Join several PDFs into one file without changing the core workflow.
It works well for reports, invoices, chapters, scans, and mixed PDFs that should live in one document.
Preview
Merge separate PDFs into one combined file when related pages belong together again.
Options
No extra options needed for this tool.
When combining PDFs makes life easier
This tool is useful when related pages are spread across multiple files and should become one document again. It keeps the merge process simple and centered around the file order you choose.
It works well for reports, invoices, scan batches, chapters, and grouped records.
How to merge PDF files
- Upload the PDF files you want to combine.

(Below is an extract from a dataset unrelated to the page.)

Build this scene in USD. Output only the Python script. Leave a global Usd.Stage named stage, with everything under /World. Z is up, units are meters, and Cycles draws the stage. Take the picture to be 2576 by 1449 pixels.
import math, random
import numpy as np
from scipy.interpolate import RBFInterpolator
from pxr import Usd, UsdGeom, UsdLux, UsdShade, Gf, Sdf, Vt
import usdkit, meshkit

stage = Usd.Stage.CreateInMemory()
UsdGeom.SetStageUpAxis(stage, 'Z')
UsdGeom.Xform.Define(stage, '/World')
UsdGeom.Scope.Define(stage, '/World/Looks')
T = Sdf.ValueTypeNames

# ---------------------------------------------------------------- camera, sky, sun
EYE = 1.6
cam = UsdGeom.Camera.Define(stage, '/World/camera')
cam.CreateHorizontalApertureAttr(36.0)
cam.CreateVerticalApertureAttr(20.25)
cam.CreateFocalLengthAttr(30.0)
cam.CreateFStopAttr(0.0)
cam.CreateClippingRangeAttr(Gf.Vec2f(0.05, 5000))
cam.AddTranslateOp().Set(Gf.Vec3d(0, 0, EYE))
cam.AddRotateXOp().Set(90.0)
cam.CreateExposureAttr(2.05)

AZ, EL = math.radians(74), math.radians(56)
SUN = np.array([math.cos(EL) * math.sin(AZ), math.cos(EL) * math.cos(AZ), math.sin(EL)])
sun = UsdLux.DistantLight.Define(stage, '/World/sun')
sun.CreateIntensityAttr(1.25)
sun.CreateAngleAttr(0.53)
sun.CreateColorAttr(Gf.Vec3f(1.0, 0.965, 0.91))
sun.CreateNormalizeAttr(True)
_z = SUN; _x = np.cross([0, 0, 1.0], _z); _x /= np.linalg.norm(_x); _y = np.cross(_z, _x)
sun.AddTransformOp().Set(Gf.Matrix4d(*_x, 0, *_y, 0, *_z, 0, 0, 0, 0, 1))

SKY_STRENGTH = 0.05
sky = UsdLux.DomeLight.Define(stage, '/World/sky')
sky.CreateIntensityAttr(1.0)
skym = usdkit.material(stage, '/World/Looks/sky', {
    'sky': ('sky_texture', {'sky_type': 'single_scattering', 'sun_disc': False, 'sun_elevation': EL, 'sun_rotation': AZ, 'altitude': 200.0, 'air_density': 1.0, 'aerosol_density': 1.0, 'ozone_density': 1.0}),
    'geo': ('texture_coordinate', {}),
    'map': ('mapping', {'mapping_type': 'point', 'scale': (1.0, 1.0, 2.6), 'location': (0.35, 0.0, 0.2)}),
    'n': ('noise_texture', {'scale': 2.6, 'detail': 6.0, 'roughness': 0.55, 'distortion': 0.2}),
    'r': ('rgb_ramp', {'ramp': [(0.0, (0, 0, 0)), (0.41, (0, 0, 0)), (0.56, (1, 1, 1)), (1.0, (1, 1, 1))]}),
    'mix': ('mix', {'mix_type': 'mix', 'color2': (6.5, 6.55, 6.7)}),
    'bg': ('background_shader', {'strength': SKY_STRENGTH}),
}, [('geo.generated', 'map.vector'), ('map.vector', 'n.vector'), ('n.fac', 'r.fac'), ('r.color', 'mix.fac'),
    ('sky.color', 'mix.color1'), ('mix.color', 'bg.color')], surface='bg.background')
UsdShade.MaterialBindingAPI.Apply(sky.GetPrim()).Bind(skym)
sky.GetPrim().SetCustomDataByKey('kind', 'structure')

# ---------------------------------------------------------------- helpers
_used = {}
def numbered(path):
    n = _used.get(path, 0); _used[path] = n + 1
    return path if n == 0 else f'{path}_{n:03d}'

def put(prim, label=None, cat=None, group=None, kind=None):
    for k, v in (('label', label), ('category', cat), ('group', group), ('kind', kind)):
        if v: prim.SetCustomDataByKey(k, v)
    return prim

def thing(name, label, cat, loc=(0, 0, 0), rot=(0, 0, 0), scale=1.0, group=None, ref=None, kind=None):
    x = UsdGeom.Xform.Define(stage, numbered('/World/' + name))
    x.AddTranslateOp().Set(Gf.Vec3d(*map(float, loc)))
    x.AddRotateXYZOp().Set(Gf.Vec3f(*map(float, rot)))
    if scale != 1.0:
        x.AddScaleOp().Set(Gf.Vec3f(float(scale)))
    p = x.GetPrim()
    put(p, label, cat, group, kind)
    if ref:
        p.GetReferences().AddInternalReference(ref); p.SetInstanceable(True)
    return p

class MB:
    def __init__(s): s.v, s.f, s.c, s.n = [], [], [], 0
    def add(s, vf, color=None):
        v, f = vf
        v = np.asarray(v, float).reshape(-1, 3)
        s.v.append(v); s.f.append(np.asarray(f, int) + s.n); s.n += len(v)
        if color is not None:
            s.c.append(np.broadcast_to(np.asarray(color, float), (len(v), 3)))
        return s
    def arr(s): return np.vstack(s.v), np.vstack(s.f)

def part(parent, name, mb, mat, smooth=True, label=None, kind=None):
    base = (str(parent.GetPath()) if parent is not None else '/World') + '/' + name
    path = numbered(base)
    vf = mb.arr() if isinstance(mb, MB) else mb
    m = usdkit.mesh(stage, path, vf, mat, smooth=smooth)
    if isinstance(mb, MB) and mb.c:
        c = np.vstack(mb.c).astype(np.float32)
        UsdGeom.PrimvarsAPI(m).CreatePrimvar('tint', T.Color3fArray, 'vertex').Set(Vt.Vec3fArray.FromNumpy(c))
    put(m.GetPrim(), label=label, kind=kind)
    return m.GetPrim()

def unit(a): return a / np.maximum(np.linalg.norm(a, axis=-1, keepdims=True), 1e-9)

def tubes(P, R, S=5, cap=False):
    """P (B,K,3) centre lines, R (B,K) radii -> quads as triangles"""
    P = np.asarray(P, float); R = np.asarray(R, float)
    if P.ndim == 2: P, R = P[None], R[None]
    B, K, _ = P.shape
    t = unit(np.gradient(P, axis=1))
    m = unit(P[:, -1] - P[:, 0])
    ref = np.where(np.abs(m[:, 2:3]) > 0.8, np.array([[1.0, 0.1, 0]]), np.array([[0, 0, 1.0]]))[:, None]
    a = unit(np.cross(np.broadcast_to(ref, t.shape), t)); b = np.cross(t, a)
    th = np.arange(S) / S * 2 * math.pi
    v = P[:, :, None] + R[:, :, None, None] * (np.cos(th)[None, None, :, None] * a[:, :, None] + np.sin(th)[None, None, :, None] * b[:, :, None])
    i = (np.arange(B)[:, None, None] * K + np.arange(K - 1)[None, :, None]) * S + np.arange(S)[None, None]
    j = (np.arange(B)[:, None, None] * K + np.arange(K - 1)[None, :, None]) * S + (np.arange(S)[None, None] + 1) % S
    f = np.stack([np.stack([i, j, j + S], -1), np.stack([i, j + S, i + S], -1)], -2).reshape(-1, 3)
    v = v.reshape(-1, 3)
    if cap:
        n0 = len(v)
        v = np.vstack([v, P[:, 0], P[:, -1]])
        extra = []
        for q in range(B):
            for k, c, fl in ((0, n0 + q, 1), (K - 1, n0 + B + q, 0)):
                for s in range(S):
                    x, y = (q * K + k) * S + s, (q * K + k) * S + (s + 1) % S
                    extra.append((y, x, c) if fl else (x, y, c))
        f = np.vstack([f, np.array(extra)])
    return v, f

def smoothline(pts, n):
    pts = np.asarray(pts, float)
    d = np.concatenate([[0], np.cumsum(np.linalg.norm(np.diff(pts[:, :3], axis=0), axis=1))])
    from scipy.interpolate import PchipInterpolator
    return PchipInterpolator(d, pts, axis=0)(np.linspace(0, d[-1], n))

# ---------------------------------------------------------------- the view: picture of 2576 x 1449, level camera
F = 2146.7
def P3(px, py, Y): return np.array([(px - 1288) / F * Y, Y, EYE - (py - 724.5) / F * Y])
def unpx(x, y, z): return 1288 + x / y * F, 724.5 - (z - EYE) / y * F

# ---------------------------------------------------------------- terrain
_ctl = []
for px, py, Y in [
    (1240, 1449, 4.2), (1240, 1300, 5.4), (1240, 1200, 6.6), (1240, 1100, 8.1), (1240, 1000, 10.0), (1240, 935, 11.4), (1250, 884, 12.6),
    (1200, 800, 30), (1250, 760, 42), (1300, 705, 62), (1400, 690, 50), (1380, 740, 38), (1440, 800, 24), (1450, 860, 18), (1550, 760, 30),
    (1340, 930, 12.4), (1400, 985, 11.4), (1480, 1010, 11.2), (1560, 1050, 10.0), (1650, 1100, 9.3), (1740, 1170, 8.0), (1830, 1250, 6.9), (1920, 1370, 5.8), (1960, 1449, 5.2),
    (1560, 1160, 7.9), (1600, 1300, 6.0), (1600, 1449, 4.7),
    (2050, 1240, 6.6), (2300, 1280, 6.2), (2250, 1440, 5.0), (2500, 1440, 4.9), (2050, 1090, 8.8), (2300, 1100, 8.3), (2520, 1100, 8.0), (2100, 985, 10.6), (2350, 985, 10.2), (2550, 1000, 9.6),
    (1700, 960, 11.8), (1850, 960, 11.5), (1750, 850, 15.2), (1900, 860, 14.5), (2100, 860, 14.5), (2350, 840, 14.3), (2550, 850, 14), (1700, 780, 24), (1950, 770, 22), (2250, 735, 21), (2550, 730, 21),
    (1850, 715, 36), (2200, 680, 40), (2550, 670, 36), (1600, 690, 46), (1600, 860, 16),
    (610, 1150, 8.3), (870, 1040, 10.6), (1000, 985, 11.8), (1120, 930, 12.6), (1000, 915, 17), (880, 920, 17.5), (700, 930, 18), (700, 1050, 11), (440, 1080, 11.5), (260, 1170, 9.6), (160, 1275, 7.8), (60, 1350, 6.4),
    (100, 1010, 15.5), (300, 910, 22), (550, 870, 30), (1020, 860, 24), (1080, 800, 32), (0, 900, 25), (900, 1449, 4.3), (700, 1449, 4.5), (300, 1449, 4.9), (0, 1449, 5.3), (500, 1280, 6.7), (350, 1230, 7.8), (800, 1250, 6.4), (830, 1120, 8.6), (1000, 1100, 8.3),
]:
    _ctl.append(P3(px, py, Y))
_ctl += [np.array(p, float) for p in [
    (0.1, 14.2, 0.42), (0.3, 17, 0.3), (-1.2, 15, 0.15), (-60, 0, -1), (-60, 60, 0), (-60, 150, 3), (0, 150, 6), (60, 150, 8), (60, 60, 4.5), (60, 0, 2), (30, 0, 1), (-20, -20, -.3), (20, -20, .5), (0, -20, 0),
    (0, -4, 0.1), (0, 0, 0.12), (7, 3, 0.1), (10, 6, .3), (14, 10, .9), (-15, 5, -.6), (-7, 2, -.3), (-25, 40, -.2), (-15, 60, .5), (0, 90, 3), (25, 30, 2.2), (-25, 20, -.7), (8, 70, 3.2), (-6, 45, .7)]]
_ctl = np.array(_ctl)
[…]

- Reorder the files first if the sequence matters.
- Start the merge and wait for the single output file to be built.
- Download the combined PDF when it is ready.
Build the final sequence before joining files
A merged PDF follows the file order, so arrange the set according to the reader’s journey: cover, contents, main sections, appendices, and supporting records. Rename files with temporary sequence numbers when titles sort unpredictably. Open each source and confirm that it is the correct revision. Merging an outdated attachment into an otherwise final packet is easy to miss after the files become one long document.
Check page size and orientation across sources. Letters, scans, slides, and receipts may create a mixed document that jumps between dimensions. Mixed sizes can be valid, but they affect printing and on-screen zoom. Rotate pages before merging and crop obvious scanner borders when consistency matters. Password-protected or damaged PDFs may need to be handled separately with proper authorization.
Remove duplicate covers and repeated blank pages before the merge. Decide whether each source’s bookmarks, forms, and signatures must remain functional. Combining or rewriting signed documents can invalidate signatures, and interactive form field names may conflict. For formal signed packets, preserve original signed files alongside any convenience compilation and explain that the compilation is not the verification source.
Audit the combined document as a new publication
Compare the merged page count with the sum of the sources and inspect every transition between files. Make sure no page was duplicated, dropped, or placed upside down. Search for a distinctive phrase from each source to confirm its presence. If the packet is long, add bookmarks or a table of contents later so readers do not have to remember page ranges.
Repeated page numbers from the source documents can confuse readers. Either keep them as section-local numbering and explain the structure, or add a fresh continuous numbering layer. Review headers and confidentiality markings because content intended for different audiences may now share one file. A merge changes distribution context even when no page content changes.
Save the compilation under a descriptive versioned name and retain the individual originals. When one section changes, rebuild the merge from the source list rather than replacing pages informally without a record. For private material, apply appropriate access controls only after the final content has been reviewed. A well-managed merge produces one coherent packet while keeping its components traceable.